Los británicos nunca hubieran soñado con disfrutar de un desembarco tan plácido. Mientras tanto, no había ni rastro de las tropas alemanas. Inexplicablemente, la guarnición germana de las Lofoten se limitaba a dos centenares de hombres de los que la mayoría eran marinos mercantes; todos ellos se entregarían sin combatir. La única resistencia al asalto la protagonizó un pesquero artillado alemán que, sin ser consciente de su inferioridad en esas circunstancias, intentó plantar cara él solo a los cinco destructores; su gesto suicida le valió ser atacado y hundido en apenas unos minutos.

Los comandos británicos se apoderaron de la estación de telégrafos y de la central telefónica, mientras el Cuerpo de Ingenieros iniciaba los trabajos de demolición de las dieciocho fábricas de pescado que había en la zona, junto a unos grandes tanques de almacenamiento de fueloil. Así, comenzaron a retumbar las explosiones que iban convirtiendo en ruinas humeantes las plantas procesadoras de aceite y los depósitos de combustible. Con el desembarco de los británicos, los habitantes de las Lofoten vieron llegada su hora de tomarse la revancha por las humillaciones pasadas bajo la ocupación germana y se aprestaron a denunciar a los colaboracionistas.

En la operación hubo también lugar para el proverbial humor inglés. Antes de destruirla, a un teniente se le ocurrió enviar desde la estación de telégrafos acabada de capturar un telegrama con un destinatario singular:

Adolf Hitler, Berlín. En su último discurso usted dijo que las tropas alemanas saldrían al encuentro de los ingleses donde quiera que estas desembarcasen. ¿Dónde están sus tropas?

Se desconoce si el telegrama llegó finalmente a manos de su destinatario, pero es de suponer que, de haber sido así, con toda seguridad el führer tuvo que sufrir uno de esos irrefrenables ataques de cólera a los que era tan propenso cuando venían mal dadas.

Poco después del mediodía, la misión se dio por concluida.
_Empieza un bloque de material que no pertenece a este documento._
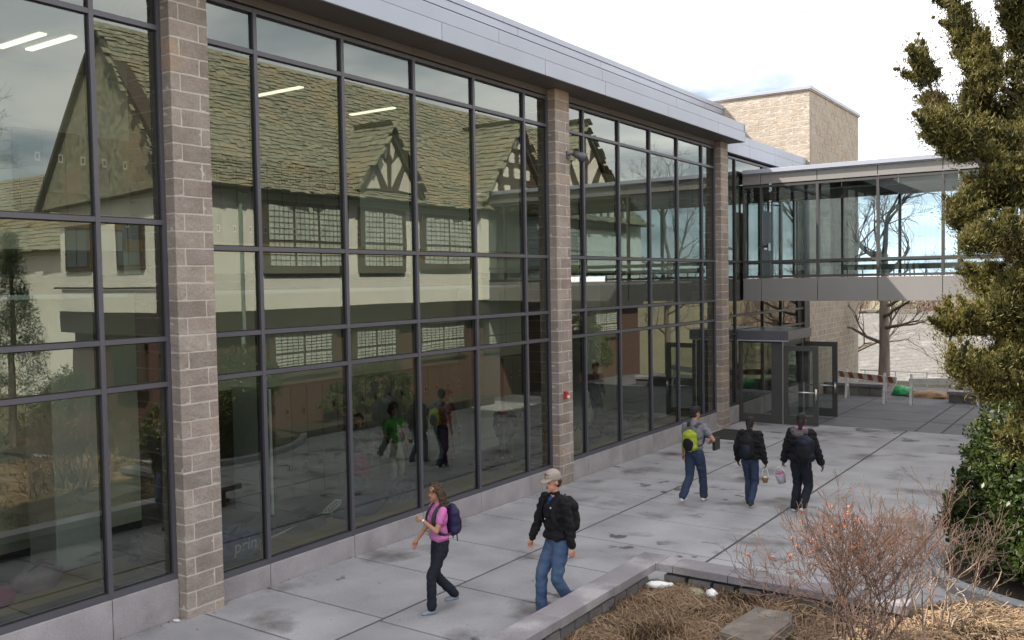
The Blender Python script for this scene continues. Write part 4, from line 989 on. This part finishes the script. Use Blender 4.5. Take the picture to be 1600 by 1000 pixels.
# ------------------------------------------------------------------ people
def solid(name, prims, mats, voxel=.012, smooth_it=6, parent=None, fold=0, fs=9, seed=0, color=None):
    """one continuous surface grown round tapered capsules ('c') and ellipsoids ('e')"""
    bm = bmesh.new()
    for p in prims:
        if p[0] == 'c':
            a, ra, b, rb = Vector(p[1]), p[2], Vector(p[3]), p[4]; fl = p[5] if len(p) > 5 else (1, 1)
            d = b - a; L = max(d.length, 1e-4); Mx = d.to_track_quat('Z', 'Y').to_matrix().to_4x4()
            rings = []; nseg = 14
            prof = [(-ra * math.cos(t), ra * math.sin(t)) for t in (PI * .02, PI * .17, PI * .34, PI * .5)] + [(L * k / 4, ra + (rb - ra) * k / 4) for k in (1, 2, 3)] + [(L + rb * math.sin(t), rb * math.cos(t)) for t in (0, PI * .17, PI * .34, PI * .48)]
            for h, r in prof: rings.append([bm.verts.new(a + Mx @ Vector((r * math.cos(2 * PI * k / nseg), r * math.sin(2 * PI * k / nseg), h))) for k in range(nseg)])
            for u, v_ in zip(rings[:-1], rings[1:]):
                for k in range(nseg): bm.faces.new((u[k], u[(k + 1) % nseg], v_[(k + 1) % nseg], v_[k]))
            bm.faces.new(rings[0][::-1]); bm.faces.new(rings[-1])
        else:
            c, r = Vector(p[1]), p[2]; mt = Matrix.Translation(c) @ (p[3].to_4x4() if len(p) > 3 else Matrix()) @ Matrix.Diagonal((*r, 1))
            bmesh.ops.create_icosphere(bm, subdivisions=3, radius=1, matrix=mt)
    me = bpy.data.meshes.new(name); bm.to_mesh(me); bm.free()
    o = bpy.data.objects.new(name, me); COL.objects.link(o)
    r = o.modifiers.new('r', 'REMESH'); r.mode = 'VOXEL'; r.voxel_size = voxel; r.use_smooth_shade = True
    sm = o.modifiers.new('s', 'SMOOTH'); sm.iterations = smooth_it; sm.factor = .5
    dg = bpy.context.evaluated_depsgraph_get(); dg.update(); m2 = bpy.data.meshes.new_from_object(o.evaluated_get(dg)); m2.name = name
    bpy.data.objects.remove(o); bpy.data.meshes.remove(me)
    if fold:
        n = len(m2.vertices); co = np.empty(n * 3); m2.vertices.foreach_get('co', co); co = co.reshape(-1, 3)
        no = np.empty(n * 3); m2.vertices.foreach_get('normal', no); no = no.reshape(-1, 3)
        dsp = np.array([noise.noise(Vector((c[0] * fs, c[1] * fs, c[2] * fs * 1.7 + seed))) + .5 * abs(noise.noise(Vector((c[0] * fs * 2.3, c[1] * fs * 2.3, c[2] * fs * 3 + seed)))) for c in co])
        co = co + no * dsp[:, None] * fold; m2.vertices.foreach_set('co', co.reshape(-1)); m2.update()
    m2.materials.clear()
    for m in (mats if isinstance(mats, (list, tuple)) else [mats]): m2.materials.append(m)
    m2.polygons.foreach_set('use_smooth', [True] * len(m2.polygons))
    if color is not None and len(mats) > 1:
        for pl in m2.polygons: pl.material_index = color(pl.center)
    return link(name, m2, None, parent)
def ik(a, b, l1, l2, pole):
    a, b, pole = Vector(a), Vector(b), Vector(pole); d = b - a; L = min(d.length, (l1 + l2) * .999); dn = d.normalized()
    x = (l1 * l1 - l2 * l2 + L * L) / (2 * L); h = math.sqrt(max(l1 * l1 - x * x, 0)); pp = (pole - dn * pole.dot(dn)).normalized()
    return a + dn * x + pp * h, a + dn * L
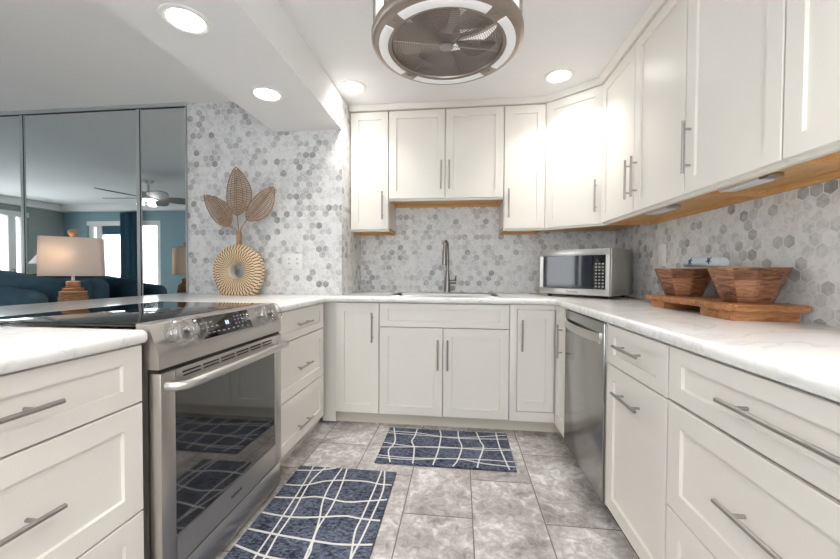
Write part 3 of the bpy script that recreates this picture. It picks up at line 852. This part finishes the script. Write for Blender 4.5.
def woven_leaf(b, tip, wd, label, lean):
    """b, tip: (x,z) of the blade's base and end"""
    t = thing('woven_leaf', label, 'dried leaf', (VX, VY, VZ+.286), 0, 'woven palm leaves in the vase')
    O = Vector((VX, VY, VZ+.286))
    B = Vector((b[0], VY+lean*.4, b[1]))-O; T = Vector((tip[0], VY+lean, tip[1]))-O
    ax = T-B; L = ax.length; ax.normalize(); sd = Vector((ax.z, 0, -ax.x)).normalized(); nn = ax.cross(sd)
    MB().tube([(0, 0, -.035), (B*.35+Vector((0, 0, .01))), B*.7, B, B+ax*L*.5, T], [.0045, .0045, .004, .004, .003, .0015], 8).build('stem', 'leaf', t)
    def half(u): return wd/2*(math.sin(PI*min(1, u)**.85))**.75*(1 if u < 1 else 0)
    def P(u, v): return B+ax*(L*u)+sd*v+nn*(.02*math.sin(PI*u)+.25*v*v/wd)
    n = 30
    rim = [P(i/n, half(i/n)) for i in range(n+1)]+[P(1-i/n, -half(1-i/n)) for i in range(1, n)]
    MB().tube(rim, .0035, 6, True).build('rim', 'leaf', t)
    m = MB()
    for i in range(1, 27):
        u = i/28
        for sg in (-1, 1):
            h = half(min(.985, u+.03))
            pa, pb = P(u-.02, 0), P(min(.985, u+.03), sg*h)
            q = (pb-pa); wv = ax*(L*.0105)
            for (o1, e) in ((0, .0022),):
                vs = [m.bm.verts.new(p) for p in (pa-wv+nn*e, pa+wv+nn*e, pb+wv*.7+nn*e, pb-wv*.7+nn*e, pa-wv-nn*e, pa+wv-nn*e, pb+wv*.7-nn*e, pb-wv*.7-nn*e)]
                for f in ((0, 1, 2, 3), (7, 6, 5, 4), (0, 4, 5, 1), (1, 5, 6, 2), (2, 6, 7, 3), (3, 7, 4, 0)): m.bm.faces.new([vs[k] for k in f])
    for fr in (.33, .66):
        for sg in (-1, 1):
            m.tube([P(i/20, sg*fr*half(i/20))+nn*.002 for i in range(1, 20)], .0022, 5)
    m.build('woven_blade', 'leaf', t, weld=False)
woven_leaf((-1.535, 1.535), (-1.545, 1.895), .20, 'tall upright middle woven palm leaf in the donut vase', .0)
woven_leaf((-1.585, 1.46), (-1.775, 1.685), .155, 'left-leaning smallest woven palm leaf in the donut vase', -.03)
woven_leaf((-1.455, 1.50), (-1.235, 1.735), .165, 'right-leaning woven palm leaf in the donut vase', -.02)

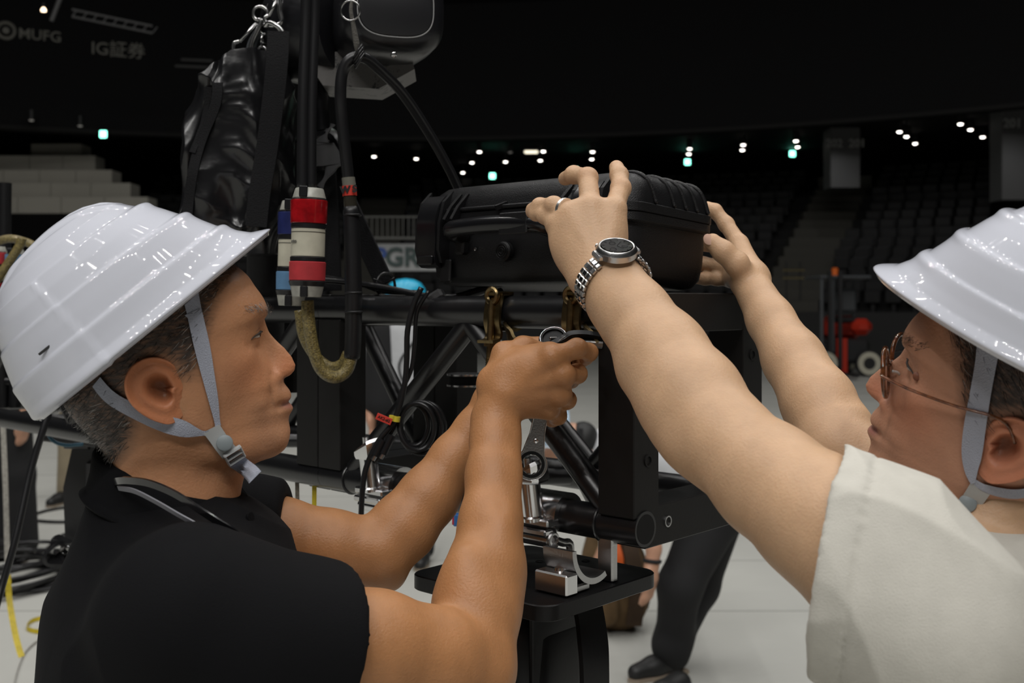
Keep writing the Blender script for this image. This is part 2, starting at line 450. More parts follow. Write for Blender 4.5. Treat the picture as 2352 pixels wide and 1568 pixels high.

Los soldados regresaron a sus botes; mientras las lanchas de desembarco se alejaban del puerto, los noruegos permanecían en el muelle eufóricos cantando su himno nacional, a pesar de que los incursores acababan de destruir su principal fuente de sustento. Los barcos británicos regresarían con muchos más pasajeros que los que iban en el viaje de ida; a los comandos había que sumar doscientos dieciséis prisioneros alemanes y trescientos catorce noruegos que se habían ofrecido voluntarios a luchar junto a los aliados.

El asalto a las Lofoten no pudo ser más exitoso. Todos los objetivos se habían cumplido y el único precio que se pagó fue el de un oficial herido en el muslo, al disparársele la pistola que llevaba en el bolsillo del pantalón. Curiosamente, el enemigo más encarnizado que se encontraron los británicos esa madrugada invernal en las Lofoten no fue la guarnición alemana, sino el frío glacial y entumecedor contra el que era inútil combatir a pesar de llevar encima varias capas de ropa de abrigo. De todos modos, los comandos regresaron felices y satisfechos a suelo británico.

El excelente balance de la incursión sobre las Lofoten parecía que iba a suponer la consolidación del almirante Keyes al frente del Cuartel General de Operaciones Combinadas y un empuje decisivo a sus ambiciosos proyectos, pero no sería así. Los aplazamientos sucesivos de nuevas operaciones, como un proyectado asalto a las islas Canarias que nunca tendría lugar, acabaron con la paciencia de Keyes, cuya relación con los burócratas de la Oficina de Guerra y los jefes de las otras fuerzas militares empeoraba día a día.

Churchill optó finalmente por sustituir al controvertido almirante Keyes por alguien con un perfil más diplomático, el capitán Louis Mountbatten, primo del rey, quien poseía una mayor habilidad para superar ese tipo de obstáculos, además de un carisma que le hacía extraordinariamente popular entre sus subordinados. Así, como jefe de Operaciones Combinadas, lord Mountbatten se aprestó a poner nuevamente a prueba a los comandos que tenía ahora bajo su mando.